[start of Source data]
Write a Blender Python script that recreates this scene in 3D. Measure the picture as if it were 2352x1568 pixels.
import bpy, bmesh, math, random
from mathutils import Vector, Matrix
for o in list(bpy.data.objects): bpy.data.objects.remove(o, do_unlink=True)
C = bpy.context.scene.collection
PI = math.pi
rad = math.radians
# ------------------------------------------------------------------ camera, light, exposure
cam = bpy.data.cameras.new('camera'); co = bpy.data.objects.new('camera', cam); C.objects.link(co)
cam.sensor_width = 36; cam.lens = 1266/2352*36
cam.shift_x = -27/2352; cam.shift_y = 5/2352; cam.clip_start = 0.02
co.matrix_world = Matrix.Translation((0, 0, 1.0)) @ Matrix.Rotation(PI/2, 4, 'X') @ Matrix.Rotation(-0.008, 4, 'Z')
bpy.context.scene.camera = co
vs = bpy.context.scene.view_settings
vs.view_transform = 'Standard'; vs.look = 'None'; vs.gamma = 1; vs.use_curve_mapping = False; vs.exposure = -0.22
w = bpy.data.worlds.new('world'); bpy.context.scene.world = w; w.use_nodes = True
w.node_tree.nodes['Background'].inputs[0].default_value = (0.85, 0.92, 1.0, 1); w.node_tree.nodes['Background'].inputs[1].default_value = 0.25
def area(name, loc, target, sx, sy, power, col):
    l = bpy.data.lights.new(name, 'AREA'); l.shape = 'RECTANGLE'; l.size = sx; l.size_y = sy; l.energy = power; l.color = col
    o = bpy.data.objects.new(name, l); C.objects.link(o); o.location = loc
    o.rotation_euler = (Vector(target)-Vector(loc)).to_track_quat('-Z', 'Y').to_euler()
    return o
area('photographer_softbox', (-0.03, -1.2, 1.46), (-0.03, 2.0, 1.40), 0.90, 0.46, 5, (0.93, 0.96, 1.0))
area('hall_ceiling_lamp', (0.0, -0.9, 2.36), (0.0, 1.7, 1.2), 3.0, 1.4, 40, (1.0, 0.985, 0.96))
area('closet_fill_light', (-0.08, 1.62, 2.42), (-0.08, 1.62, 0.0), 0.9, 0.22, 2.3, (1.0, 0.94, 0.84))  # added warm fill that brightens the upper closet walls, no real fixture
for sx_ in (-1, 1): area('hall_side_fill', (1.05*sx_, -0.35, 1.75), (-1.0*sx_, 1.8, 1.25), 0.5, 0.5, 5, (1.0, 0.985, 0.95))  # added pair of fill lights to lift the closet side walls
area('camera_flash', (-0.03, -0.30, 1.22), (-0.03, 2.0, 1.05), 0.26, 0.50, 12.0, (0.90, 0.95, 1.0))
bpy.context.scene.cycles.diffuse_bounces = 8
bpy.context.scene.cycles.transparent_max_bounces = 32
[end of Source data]
> **Short problem**
Could you quote the material above in full, exactly as it stands?

> **Solution for this exercise**
Write a Blender Python script that recreates this scene in 3D. Measure the picture as if it were 2352x1568 pixels.
import bpy, bmesh, math, random
from mathutils import Vector, Matrix
for o in list(bpy.data.objects): bpy.data.objects.remove(o, do_unlink=True)
C = bpy.context.scene.collection
PI = math.pi
rad = math.radians
# ------------------------------------------------------------------ camera, light, exposure
cam = bpy.data.cameras.new('camera'); co = bpy.data.objects.new('camera', cam); C.objects.link(co)
cam.sensor_width = 36; cam.lens = 1266/2352*36
cam.shift_x = -27/2352; cam.shift_y = 5/2352; cam.clip_start = 0.02
co.matrix_world = Matrix.Translation((0, 0, 1.0)) @ Matrix.Rotation(PI/2, 4, 'X') @ Matrix.Rotation(-0.008, 4, 'Z')
bpy.context.scene.camera = co
vs = bpy.context.scene.view_settings
vs.view_transform = 'Standard'; vs.look = 'None'; vs.gamma = 1; vs.use_curve_mapping = False; vs.exposure = -0.22
w = bpy.data.worlds.new('world'); bpy.context.scene.world = w; w.use_nodes = True
w.node_tree.nodes['Background'].inputs[0].default_value = (0.85, 0.92, 1.0, 1); w.node_tree.nodes['Background'].inputs[1].default_value = 0.25
def area(name, loc, target, sx, sy, power, col):
    l = bpy.data.lights.new(name, 'AREA'); l.shape = 'RECTANGLE'; l.size = sx; l.size_y = sy; l.energy = power; l.color = col
    o = bpy.data.objects.new(name, l); C.objects.link(o); o.location = loc
    o.rotation_euler = (Vector(target)-Vector(loc)).to_track_quat('-Z', 'Y').to_euler()
    return o
area('photographer_softbox', (-0.03, -1.2, 1.46), (-0.03, 2.0, 1.40), 0.90, 0.46, 5, (0.93, 0.96, 1.0))
area('hall_ceiling_lamp', (0.0, -0.9, 2.36), (0.0, 1.7, 1.2), 3.0, 1.4, 40, (1.0, 0.985, 0.96))
area('closet_fill_light', (-0.08, 1.62, 2.42), (-0.08, 1.62, 0.0), 0.9, 0.22, 2.3, (1.0, 0.94, 0.84))  # added warm fill that brightens the upper closet walls, no real fixture
for sx_ in (-1, 1): area('hall_side_fill', (1.05*sx_, -0.35, 1.75), (-1.0*sx_, 1.8, 1.25), 0.5, 0.5, 5, (1.0, 0.985, 0.95))  # added pair of fill lights to lift the closet side walls
area('camera_flash', (-0.03, -0.30, 1.22), (-0.03, 2.0, 1.05), 0.26, 0.50, 12.0, (0.90, 0.95, 1.0))
bpy.context.scene.cycles.diffuse_bounces = 8
bpy.context.scene.cycles.transparent_max_bounces = 32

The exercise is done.